The Nymex March gas futures contract jumped more than 11 cents to around $2.695 just before 8:30 a.m. ET. The so-called widow-maker spread also reverted back into positive territory as April rose less than 9 cents to $2.692.

Monday’s price strength comes on the heels of Friday’s modest gains because of weather models trending colder, with futures continuing to rise after the close when the European weather model added back all the heating degree days (HDD) it had lost the previous couple of runs.

As for the latest data, both the Global Forecast System (American) and European models were notably colder for the period beginning Saturday through Feb. 23, where statistically the GFS added 10 HDDs total compared to Friday’s data while the European model add a heftier 18 HDDs, according to NatGasWeather. Before then, however, a mostly mild setup is expected for this week.

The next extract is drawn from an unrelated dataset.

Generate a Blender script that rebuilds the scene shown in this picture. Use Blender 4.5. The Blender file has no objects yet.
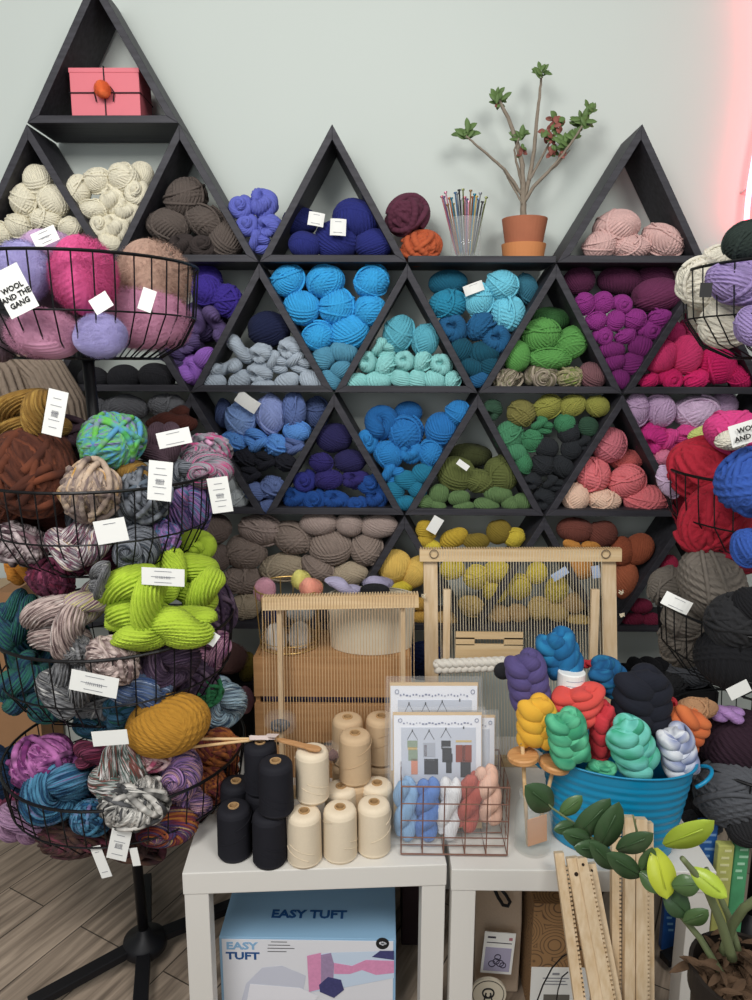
import bpy, math, random
import numpy as np
from mathutils import Vector, Matrix, Euler
random.seed(7); RNG = np.random.default_rng(7)
SC = bpy.context.scene; COLL = SC.collection
PI = math.pi

# ------------------------------------------------------------------ camera
F, PIT, ROL, YAW, H = 719.932, 0.1853, 0.0038, -0.0123, 1.4813
cy, sy = math.cos(YAW), math.sin(YAW); cp, sp = math.cos(PIT), math.sin(PIT); cr, sr = math.cos(ROL), math.sin(ROL)
U0 = Vector((cy, -sy, 0)); DV = Vector((cp*sy, cp*cy, -sp)); V0 = Vector((-sp*sy, -sp*cy, -cp))
RV = cr*U0 - sr*V0; VV = sr*U0 + cr*V0
EYE = Vector((0, 0, H))
cam_d = bpy.data.cameras.new('camera'); cam = bpy.data.objects.new('camera', cam_d); COLL.objects.link(cam)
m = Matrix((RV, -VV, -DV)).transposed().to_4x4(); m.translation = EYE; cam.matrix_world = m
cam_d.sensor_fit = 'VERTICAL'; cam_d.sensor_height = 36; cam_d.lens = F*36/1000; cam_d.clip_start = .05
SC.camera = cam

def ray(px, py): return DV + RV*((px-376)/F) + VV*((py-500)/F)
def at(px, py, Y):
    r = ray(px, py); return EYE + r*(Y/r.y)
def atz(px, py, Z):
    r = ray(px, py); return EYE + r*((Z-H)/r.z)
def mpp(P): return (Vector(P)-EYE).dot(DV)/F          # metres per pixel at a point

# ------------------------------------------------------------------ materials
def lin(hx):
    c = [int(hx[i:i+2], 16)/255 for i in (0, 2, 4)]
    return tuple(x/12.92 if x <= .04045 else ((x+.055)/1.055)**2.4 for x in c)+(1,)
MATS = {}
def mat(name, hx, rough=.6, metal=0, noise=0, nscale=30, bump=0, spec=.3, sheen=0, trans=0, emit=0, coat=0):
    if name in MATS: return MATS[name]
    M = bpy.data.materials.new(name); M.use_nodes = True; nt = M.node_tree; b = nt.nodes['Principled BSDF']
    c = lin(hx); b.inputs['Base Color'].default_value = c
    b.inputs['Roughness'].default_value = rough; b.inputs['Metallic'].default_value = metal
    b.inputs['Specular IOR Level'].default_value = spec
    if sheen: b.inputs['Sheen Weight'].default_value = sheen; b.inputs['Sheen Roughness'].default_value = .5
    if trans: b.inputs['Transmission Weight'].default_value = trans
    if coat: b.inputs['Coat Weight'].default_value = coat
    if emit: b.inputs['Emission Color'].default_value = c; b.inputs['Emission Strength'].default_value = emit
    if noise or bump:
        tc = nt.nodes.new('ShaderNodeTexCoord'); n = nt.nodes.new('ShaderNodeTexNoise'); n.inputs['Scale'].default_value = nscale
        n.inputs['Detail'].default_value = 5; nt.links.new(tc.outputs['Object'], n.inputs['Vector'])
        if noise:
            mx = nt.nodes.new('ShaderNodeMix'); mx.data_type = 'RGBA'
            mx.inputs['A'].default_value = tuple(x*(1-noise) for x in c[:3])+(1,)
            mx.inputs['B'].default_value = tuple(min(1, x*(1+noise)) for x in c[:3])+(1,)
            nt.links.new(n.outputs['Fac'], mx.inputs['Factor']); nt.links.new(mx.outputs['Result'], b.inputs['Base Color'])
        if bump:
            bp = nt.nodes.new('ShaderNodeBump'); bp.inputs['Strength'].default_value = bump; bp.inputs['Distance'].default_value = .01
            nt.links.new(n.outputs['Fac'], bp.inputs['Height']); nt.links.new(bp.outputs['Normal'], b.inputs['Normal'])
    MATS[name] = M; return M
def wood(name, hx, hx2, scale=6, rough=.5, axis='X'):
    if name in MATS: return MATS[name]
    M = bpy.data.materials.new(name); M.use_nodes = True; nt = M.node_tree; b = nt.nodes['Principled BSDF']
    tc = nt.nodes.new('ShaderNodeTexCoord'); mp = nt.nodes.new('ShaderNodeMapping'); n = nt.nodes.new('ShaderNodeTexNoise')
    s = {'X': (scale*.15, scale*3, scale*3), 'Z': (scale*3, scale*3, scale*.15), 'Y': (scale*3, scale*.15, scale*3)}[axis]
    mp.inputs['Scale'].default_value = s; n.inputs['Scale'].default_value = 6; n.inputs['Detail'].default_value = 6
    r = nt.nodes.new('ShaderNodeValToRGB'); r.color_ramp.elements[0].color = lin(hx); r.color_ramp.elements[1].color = lin(hx2)
    r.color_ramp.elements[0].position = .3; r.color_ramp.elements[1].position = .7
    nt.links.new(tc.outputs['Object'], mp.inputs['Vector']); nt.links.new(mp.outputs['Vector'], n.inputs['Vector'])
    nt.links.new(n.outputs['Fac'], r.inputs['Fac']); nt.links.new(r.outputs['Color'], b.inputs['Base Color'])
    b.inputs['Roughness'].default_value = rough; b.inputs['Specular IOR Level'].default_value = .3
    MATS[name] = M; return M
def film(name, tint='ffffff', clear=.82, rough=.08):
    if name in MATS: return MATS[name]
    M = bpy.data.materials.new(name); M.use_nodes = True; nt = M.node_tree; nt.nodes.clear()
    o = nt.nodes.new('ShaderNodeOutputMaterial'); t = nt.nodes.new('ShaderNodeBsdfTransparent'); g = nt.nodes.new('ShaderNodeBsdfPrincipled')
    g.inputs['Base Color'].default_value = lin(tint); g.inputs['Roughness'].default_value = rough; g.inputs['Specular IOR Level'].default_value = .6
    x = nt.nodes.new('ShaderNodeMixShader'); x.inputs[0].default_value = 1-clear
    nt.links.new(t.outputs[0], x.inputs[1]); nt.links.new(g.outputs[0], x.inputs[2]); nt.links.new(x.outputs[0], o.inputs[0])
    MATS[name] = M; return M

ROVE = ('grape', 'denim roving', 'blue roving', 'black roving', 'coral', 'scarlet', 'yellow roving', 'jade', 'aqua jade', 'orange roving', 'navy white', 'ivory roving', 'lavender', 'vivid pink', 'sand', 'dusty pink', 'mauve pink', 'pompom')
def yarn_mat(name, cols, fuzz=.08):
    """yarn: one colour with slight dye variation, or several hand-painted colours changing along the strands"""
    key = 'yarn_'+name; rv = name in ROVE; ply = not rv
    if key in MATS: return MATS[key]
    M = bpy.data.materials.new(key); M.use_nodes = True; nt = M.node_tree; b = nt.nodes['Principled BSDF']
    b.inputs['Roughness'].default_value = .85; b.inputs['Specular IOR Level'].default_value = .15
    b.inputs['Sheen Weight'].default_value = fuzz; b.inputs['Sheen Roughness'].default_value = .6
    L = nt.links; N = nt.nodes.new
    cs = []
    for c in cols:
        l = lin(c)[:3]; y = .2126*l[0]+.7152*l[1]+.0722*l[2]; cs.append(tuple(.92*x+.08*y for x in l)+(1,))
    b.inputs['Sheen Tint'].default_value = tuple(.4+.6*x for x in cs[0][:3])+(1,)
    uv = N('ShaderNodeUVMap'); uv.uv_map = 'UVMap'
    sx = N('ShaderNodeSeparateXYZ'); L.new(uv.outputs[0], sx.inputs[0])      # plies of each strand
    k1 = N('ShaderNodeMath'); k1.operation = 'MULTIPLY'; k1.inputs[1].default_value = 2*PI*2; L.new(sx.outputs['Y'], k1.inputs[0])
    k2 = N('ShaderNodeMath'); k2.operation = 'MULTIPLY_ADD'; k2.inputs[1].default_value = 26; L.new(sx.outputs['X'], k2.inputs[0]); L.new(k1.outputs[0], k2.inputs[2])
    k3 = N('ShaderNodeMath'); k3.operation = 'SINE'; L.new(k2.outputs[0], k3.inputs[0])
    bp = N('ShaderNodeBump'); bp.inputs['Strength'].default_value = .35 if ply else 0; bp.inputs['Distance'].default_value = .0012
    L.new(k3.outputs[0], bp.inputs['Height']); L.new(bp.outputs['Normal'], b.inputs['Normal'])
    mp = N('ShaderNodeMapping'); L.new(uv.outputs[0], mp.inputs['Vector'])
    oi = N('ShaderNodeObjectInfo')
    n = N('ShaderNodeTexNoise'); n.noise_dimensions = '4D'; L.new(mp.outputs[0], n.inputs['Vector'])
    mu = N('ShaderNodeMath'); mu.operation = 'MULTIPLY'; mu.inputs[1].default_value = 40; L.new(oi.outputs['Random'], mu.inputs[0]); L.new(mu.outputs[0], n.inputs['W'])
    if len(cs) == 1:
        mp.inputs['Scale'].default_value = (1.2, .5, 1); n.inputs['Scale'].default_value = 2.0; n.inputs['Detail'].default_value = 3
        mx = N('ShaderNodeMix'); mx.data_type = 'RGBA'
        mx.inputs['A'].default_value = tuple(x*.72 for x in cs[0][:3])+(1,); mx.inputs['B'].default_value = tuple(min(1, x*1.25) for x in cs[0][:3])+(1,)
        L.new(n.outputs['Fac'], mx.inputs['Factor']); L.new(mx.outputs['Result'], b.inputs['Base Color'])
    else:
        mp.inputs['Scale'].default_value = (.55, .05, 1) if rv else (.6, .85, 1); n.inputs['Scale'].default_value = 1.7; n.inputs['Detail'].default_value = 2
        r = N('ShaderNodeValToRGB'); r.color_ramp.interpolation = 'LINEAR'; e = r.color_ramp.elements
        k = len(cs)
        e[0].position = .30; e[0].color = cs[0]; e[1].position = .70; e[1].color = cs[-1]
        for i in range(1, k-1):
            q = e.new(.30+.40*i/(k-1)); q.color = cs[i]
        L.new(n.outputs['Fac'], r.inputs['Fac']); L.new(r.outputs['Color'], b.inputs['Base Color'])
    MATS[key] = M; return M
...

“While the coming cold shots into the northern and eastern United States Feb. 16-23 aren’t as extreme as recent ones, they don’t have to be with five-year average [storage] draws dropping to 104 Bcf three weeks out and much easier to exceed,” NatGasWeather said.

Meanwhile, early indications are that the frigid conditions could have staying power with an active upstream Madden-Julian Oscillation propagation and climate guidance finally catching on to cold lingering into Weeks 3-4, according to Bespoke Weather Services. Any flexing of the southeastern ridge can temporarily eat into gas-weighted degree days (GWDD), which is possible, “but the bias into the end of February is clearly colder.”

The firm’s sentiment remains slightly bullish, as the natural gas market has priced in a decent chunk of the weekend GWDD additions already with March gas sitting up 10 cents. “But given additional cold risks down the road and expectations of gradual market tightening moving forward with imports still near lows and exports back elevated, we still see risk skewed higher through the week,” Bespoke chief meteorologist Jacob Meisel said.

Meanwhile, production is not yet back at highs, and although recent balances have been loose, the firm is seeing risks again that storage could dip below 1.2 Tcf should cold linger into March.

“This can keep a solid bid at the front of the curve and has us at least see $2.75 resistance finally in play again this week. $2.80 is certainly doable if we continue to add GWDDs as well, even with another bearish Energy Information Administration print likely Thursday,” Meisel said.

Crude oil futures were trading more than 25 cents lower at around $52.45/bbl, and RBOB gasoline futures were trading about three-tenths of a cent lower at around $1.44/gal.